First, I never get the "mom of three boys!!!" pieces of writing when one of the boys is an infant.  They are 99% the same, folks.  I had three boys with Caterpillar and with Beetle, but, um, they just acted like babies.  Yet I admit there was some special wonder when Pterodactyl arrived, that we had a girl after only having boys.  I knew at that moment, that I would check the box of being a mom of a girl, even if just for months.  I could enjoy the clothes and the headbands.  I could say words like daughter that hadn't been on my lips as much before.  Little things, but I did enjoy them.  But in practice, a house of boys that includes a newborn boy is the same as a house with two boys and a newborn girl.

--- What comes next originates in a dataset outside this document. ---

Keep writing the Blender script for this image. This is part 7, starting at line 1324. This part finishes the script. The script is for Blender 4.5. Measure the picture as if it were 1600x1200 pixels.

And Cricket was my girl.  For all of the time I spent on her hair and worrying about her hair, I know she was my girl!  I know boys can need serious haircare as well, but the expectations for girls are especially strong and complicated.  Hair and clothes aside, a lot of her time in our home sounds a lot like those "mom of boys" stories.  People will say, "Oh, three boys, your house must be so loud!"  Yes, it is, but it was about as loud a year or so ago with a girl.  And she was destructive, loved tearing things up.  Some of it came out of trauma, but I'm pretty sure some of it was part of her personality.  Kid just loved it.  She was our first real source of "bathroom words" in the home.  She has a bit of a gruff voice, so no high-pitched little fairy voice here.  And yes, she loved taking care of her baby dolls, loved Dora and Elsa and Hello Kitty.  But a lot of those were favorites before she came to us.  I have no idea what gender messages she received during those times.

So, is my life as a Mom of Boys so different than being a Mom of Two Boys and a Girl?  I'm not so sure, and I don't think I'm redefined each time the gender mix changes in our home.  I'm a mom trying to meet the challenges of parenting different kids, and some of their differences come from gender, but most of them don't.  I am a mom of Dinosaur, Rhinoceros, Pterodactyl, Beetle, Caterpillar, Cricket, and Crocodile.